#### [Objective]
How do the records below read from their first line through the line containing "COL = sc.collection"? Write those lines out exactly.

#### [Scripts that build scenes]
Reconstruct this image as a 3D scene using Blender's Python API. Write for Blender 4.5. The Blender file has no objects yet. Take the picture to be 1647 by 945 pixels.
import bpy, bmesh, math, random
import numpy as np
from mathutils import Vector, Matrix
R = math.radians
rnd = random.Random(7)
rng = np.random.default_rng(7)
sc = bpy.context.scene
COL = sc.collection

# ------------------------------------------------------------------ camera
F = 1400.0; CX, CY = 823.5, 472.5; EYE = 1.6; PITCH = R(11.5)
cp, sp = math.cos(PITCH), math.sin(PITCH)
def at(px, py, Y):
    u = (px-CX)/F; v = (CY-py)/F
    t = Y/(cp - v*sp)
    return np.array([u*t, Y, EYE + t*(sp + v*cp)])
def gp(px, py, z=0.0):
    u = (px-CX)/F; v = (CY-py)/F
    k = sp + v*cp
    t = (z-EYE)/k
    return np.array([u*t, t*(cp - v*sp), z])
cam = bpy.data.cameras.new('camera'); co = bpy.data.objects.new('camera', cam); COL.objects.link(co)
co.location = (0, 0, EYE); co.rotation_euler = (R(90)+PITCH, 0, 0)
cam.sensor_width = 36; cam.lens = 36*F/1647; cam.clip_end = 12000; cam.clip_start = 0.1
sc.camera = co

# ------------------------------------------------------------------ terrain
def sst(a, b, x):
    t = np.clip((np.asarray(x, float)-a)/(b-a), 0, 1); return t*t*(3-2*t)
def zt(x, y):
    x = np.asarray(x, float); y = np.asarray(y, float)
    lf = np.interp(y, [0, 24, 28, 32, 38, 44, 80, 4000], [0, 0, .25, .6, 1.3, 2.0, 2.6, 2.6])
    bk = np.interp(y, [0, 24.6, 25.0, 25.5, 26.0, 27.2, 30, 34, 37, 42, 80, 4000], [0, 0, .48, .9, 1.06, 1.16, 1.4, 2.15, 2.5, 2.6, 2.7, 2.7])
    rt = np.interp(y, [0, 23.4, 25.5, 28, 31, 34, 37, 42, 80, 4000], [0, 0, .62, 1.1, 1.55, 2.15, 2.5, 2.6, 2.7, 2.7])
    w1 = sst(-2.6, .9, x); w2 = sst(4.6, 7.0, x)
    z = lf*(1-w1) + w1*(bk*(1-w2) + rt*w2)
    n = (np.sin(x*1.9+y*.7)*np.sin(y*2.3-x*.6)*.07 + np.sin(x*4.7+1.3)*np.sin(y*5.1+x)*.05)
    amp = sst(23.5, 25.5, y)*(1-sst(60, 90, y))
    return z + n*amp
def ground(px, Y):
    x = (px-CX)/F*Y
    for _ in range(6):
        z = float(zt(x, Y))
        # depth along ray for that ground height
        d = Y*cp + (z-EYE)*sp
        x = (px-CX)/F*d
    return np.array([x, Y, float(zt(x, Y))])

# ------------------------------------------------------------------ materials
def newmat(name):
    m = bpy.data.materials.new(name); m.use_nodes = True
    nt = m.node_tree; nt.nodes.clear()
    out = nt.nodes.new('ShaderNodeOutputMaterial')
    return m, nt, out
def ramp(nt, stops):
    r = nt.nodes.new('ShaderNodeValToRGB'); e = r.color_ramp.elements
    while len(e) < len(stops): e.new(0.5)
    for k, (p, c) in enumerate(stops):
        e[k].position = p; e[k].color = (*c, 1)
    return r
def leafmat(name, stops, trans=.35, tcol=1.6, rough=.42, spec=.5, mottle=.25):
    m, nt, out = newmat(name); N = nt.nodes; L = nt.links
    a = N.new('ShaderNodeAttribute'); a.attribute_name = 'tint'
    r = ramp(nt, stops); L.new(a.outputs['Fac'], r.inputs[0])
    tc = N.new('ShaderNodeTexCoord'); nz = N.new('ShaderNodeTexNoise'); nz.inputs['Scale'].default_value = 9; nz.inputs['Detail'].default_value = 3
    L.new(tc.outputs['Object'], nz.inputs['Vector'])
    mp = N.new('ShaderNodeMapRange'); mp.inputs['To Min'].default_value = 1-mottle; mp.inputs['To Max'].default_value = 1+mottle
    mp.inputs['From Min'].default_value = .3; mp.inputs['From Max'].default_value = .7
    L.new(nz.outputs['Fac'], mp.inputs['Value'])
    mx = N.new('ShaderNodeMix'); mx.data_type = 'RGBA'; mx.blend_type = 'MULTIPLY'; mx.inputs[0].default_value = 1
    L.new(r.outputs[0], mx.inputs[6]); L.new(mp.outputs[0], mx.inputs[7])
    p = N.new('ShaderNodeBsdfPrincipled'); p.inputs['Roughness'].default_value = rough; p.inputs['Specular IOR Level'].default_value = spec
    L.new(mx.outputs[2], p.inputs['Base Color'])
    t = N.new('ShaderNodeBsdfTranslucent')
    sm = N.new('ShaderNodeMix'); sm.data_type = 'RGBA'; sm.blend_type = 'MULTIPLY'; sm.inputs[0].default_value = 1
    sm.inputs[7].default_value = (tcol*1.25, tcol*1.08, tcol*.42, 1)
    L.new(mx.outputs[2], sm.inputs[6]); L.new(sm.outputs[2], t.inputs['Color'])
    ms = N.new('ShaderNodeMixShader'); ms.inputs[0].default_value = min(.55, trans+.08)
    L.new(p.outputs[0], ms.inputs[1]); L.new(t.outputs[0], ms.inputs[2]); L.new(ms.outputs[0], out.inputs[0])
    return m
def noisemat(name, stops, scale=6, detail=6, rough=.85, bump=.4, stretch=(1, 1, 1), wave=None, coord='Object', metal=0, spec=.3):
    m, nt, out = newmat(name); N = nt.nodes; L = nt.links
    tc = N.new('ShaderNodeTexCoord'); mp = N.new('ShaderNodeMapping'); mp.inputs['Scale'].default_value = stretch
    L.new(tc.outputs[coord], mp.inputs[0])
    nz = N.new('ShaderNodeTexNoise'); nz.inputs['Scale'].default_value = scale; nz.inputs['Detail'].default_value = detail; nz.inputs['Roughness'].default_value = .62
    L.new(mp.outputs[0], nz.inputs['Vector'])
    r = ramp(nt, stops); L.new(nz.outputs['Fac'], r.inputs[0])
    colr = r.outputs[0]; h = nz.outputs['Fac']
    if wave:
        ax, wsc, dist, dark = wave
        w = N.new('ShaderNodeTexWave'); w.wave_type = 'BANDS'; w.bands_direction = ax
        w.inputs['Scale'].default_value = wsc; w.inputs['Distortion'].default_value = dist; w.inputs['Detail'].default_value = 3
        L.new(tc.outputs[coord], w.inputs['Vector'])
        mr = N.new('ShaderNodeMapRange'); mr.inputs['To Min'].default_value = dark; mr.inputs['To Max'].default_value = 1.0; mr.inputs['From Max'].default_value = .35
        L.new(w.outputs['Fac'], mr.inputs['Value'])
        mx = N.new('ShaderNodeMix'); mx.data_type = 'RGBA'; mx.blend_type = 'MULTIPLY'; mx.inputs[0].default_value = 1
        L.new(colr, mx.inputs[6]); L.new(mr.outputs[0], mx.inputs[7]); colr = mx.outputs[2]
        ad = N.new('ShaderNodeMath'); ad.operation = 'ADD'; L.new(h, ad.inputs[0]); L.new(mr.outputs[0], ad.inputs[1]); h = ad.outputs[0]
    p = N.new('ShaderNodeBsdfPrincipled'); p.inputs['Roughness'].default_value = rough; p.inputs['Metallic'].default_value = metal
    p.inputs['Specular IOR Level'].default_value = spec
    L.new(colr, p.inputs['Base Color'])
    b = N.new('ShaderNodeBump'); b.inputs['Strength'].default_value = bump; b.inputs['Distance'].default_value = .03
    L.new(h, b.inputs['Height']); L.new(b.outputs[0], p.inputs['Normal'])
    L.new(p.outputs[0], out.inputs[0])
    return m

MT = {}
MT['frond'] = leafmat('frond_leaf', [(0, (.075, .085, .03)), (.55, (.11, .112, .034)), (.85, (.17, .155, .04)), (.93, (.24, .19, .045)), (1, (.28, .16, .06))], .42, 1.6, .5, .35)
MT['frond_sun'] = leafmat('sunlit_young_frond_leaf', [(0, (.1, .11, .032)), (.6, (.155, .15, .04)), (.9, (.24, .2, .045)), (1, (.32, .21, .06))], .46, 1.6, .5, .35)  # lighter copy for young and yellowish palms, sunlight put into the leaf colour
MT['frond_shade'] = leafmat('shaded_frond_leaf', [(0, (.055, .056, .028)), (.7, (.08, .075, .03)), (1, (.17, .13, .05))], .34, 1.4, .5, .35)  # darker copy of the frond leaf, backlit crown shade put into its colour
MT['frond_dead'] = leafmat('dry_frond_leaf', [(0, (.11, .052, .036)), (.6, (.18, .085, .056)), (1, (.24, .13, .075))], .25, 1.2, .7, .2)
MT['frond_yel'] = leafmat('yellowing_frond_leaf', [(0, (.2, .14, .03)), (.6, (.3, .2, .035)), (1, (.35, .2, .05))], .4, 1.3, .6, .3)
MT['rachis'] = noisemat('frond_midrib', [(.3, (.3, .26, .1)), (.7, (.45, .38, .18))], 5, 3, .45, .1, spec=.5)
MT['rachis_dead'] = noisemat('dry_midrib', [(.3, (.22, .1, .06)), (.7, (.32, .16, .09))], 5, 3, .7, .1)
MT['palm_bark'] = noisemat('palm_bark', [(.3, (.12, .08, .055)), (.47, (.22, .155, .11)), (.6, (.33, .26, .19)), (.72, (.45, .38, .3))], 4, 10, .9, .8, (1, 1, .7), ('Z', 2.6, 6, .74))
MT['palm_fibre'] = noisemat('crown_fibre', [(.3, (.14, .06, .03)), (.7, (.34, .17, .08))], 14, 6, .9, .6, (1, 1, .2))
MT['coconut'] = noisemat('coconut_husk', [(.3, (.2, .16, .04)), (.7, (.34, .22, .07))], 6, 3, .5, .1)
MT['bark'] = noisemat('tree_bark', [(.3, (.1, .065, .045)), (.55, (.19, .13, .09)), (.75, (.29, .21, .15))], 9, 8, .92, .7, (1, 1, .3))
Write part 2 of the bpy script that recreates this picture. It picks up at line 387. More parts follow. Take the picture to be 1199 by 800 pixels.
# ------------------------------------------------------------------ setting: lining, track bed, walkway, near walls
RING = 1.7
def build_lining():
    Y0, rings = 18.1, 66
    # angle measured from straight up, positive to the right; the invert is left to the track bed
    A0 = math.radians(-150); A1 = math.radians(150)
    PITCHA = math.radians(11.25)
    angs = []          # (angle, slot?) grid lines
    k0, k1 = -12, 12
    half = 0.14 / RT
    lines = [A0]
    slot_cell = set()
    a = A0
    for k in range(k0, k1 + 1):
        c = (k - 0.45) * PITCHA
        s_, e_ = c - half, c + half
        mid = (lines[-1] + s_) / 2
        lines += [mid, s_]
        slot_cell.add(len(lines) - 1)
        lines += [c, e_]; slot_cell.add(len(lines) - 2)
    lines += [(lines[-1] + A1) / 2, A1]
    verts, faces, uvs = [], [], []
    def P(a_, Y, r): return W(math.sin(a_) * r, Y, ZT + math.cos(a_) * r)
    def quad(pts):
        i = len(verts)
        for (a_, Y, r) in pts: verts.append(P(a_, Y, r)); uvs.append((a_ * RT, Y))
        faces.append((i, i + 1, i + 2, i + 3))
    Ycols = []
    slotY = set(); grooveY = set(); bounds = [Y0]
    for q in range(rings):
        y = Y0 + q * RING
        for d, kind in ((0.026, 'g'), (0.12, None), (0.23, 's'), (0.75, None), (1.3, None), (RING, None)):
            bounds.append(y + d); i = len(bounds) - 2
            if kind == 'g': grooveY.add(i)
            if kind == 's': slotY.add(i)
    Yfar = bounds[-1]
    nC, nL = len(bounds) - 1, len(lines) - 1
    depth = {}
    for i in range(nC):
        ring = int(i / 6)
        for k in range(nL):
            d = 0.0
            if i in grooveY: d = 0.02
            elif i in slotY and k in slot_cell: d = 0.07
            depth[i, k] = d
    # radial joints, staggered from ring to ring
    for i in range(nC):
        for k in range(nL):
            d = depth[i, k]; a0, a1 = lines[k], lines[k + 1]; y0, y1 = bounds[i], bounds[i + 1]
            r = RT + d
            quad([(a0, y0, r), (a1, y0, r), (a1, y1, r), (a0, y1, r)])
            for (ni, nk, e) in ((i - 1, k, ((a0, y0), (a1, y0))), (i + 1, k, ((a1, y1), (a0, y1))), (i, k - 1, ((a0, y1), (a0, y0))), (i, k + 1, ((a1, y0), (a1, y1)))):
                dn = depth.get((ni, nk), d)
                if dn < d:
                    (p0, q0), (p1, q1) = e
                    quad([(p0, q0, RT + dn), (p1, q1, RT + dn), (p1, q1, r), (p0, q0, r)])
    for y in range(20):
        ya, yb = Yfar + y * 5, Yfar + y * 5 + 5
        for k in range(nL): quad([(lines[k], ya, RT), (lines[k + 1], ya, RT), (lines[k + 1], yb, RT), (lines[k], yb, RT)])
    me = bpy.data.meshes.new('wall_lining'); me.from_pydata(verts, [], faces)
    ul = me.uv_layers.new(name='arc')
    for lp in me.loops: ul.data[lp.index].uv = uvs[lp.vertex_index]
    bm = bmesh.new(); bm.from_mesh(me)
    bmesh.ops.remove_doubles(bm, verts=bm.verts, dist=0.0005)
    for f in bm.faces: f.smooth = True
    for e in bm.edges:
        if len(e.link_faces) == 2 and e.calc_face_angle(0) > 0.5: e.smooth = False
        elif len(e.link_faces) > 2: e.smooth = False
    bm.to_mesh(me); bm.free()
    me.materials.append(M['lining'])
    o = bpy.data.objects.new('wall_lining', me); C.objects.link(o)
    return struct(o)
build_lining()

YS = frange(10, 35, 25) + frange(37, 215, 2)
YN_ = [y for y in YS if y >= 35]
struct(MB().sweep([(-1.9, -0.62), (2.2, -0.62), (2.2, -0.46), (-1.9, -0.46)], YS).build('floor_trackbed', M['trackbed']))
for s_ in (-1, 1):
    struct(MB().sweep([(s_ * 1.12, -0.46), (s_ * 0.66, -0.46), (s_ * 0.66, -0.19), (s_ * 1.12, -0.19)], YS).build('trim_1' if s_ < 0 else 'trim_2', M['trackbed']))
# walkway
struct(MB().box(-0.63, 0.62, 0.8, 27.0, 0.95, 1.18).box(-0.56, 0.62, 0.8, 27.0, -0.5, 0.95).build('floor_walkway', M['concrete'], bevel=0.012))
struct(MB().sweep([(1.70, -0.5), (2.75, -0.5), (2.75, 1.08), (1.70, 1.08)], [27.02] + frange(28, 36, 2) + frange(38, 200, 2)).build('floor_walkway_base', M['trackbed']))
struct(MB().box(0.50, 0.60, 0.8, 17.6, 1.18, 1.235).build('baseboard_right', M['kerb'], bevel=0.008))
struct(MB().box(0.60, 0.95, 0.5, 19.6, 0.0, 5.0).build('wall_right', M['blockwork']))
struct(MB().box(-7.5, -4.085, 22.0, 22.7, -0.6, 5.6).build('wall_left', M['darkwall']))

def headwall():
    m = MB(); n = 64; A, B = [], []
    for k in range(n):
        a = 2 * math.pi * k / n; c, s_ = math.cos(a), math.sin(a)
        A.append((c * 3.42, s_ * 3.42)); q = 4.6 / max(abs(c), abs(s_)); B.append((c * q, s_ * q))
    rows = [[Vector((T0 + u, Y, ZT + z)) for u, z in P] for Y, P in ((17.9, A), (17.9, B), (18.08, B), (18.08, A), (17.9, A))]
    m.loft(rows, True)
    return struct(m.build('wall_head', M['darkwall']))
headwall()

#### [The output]
Reconstruct this image as a 3D scene using Blender's Python API. Write for Blender 4.5. The Blender file has no objects yet. Take the picture to be 1647 by 945 pixels.
import bpy, bmesh, math, random
import numpy as np
from mathutils import Vector, Matrix
R = math.radians
rnd = random.Random(7)
rng = np.random.default_rng(7)
sc = bpy.context.scene
COL = sc.collection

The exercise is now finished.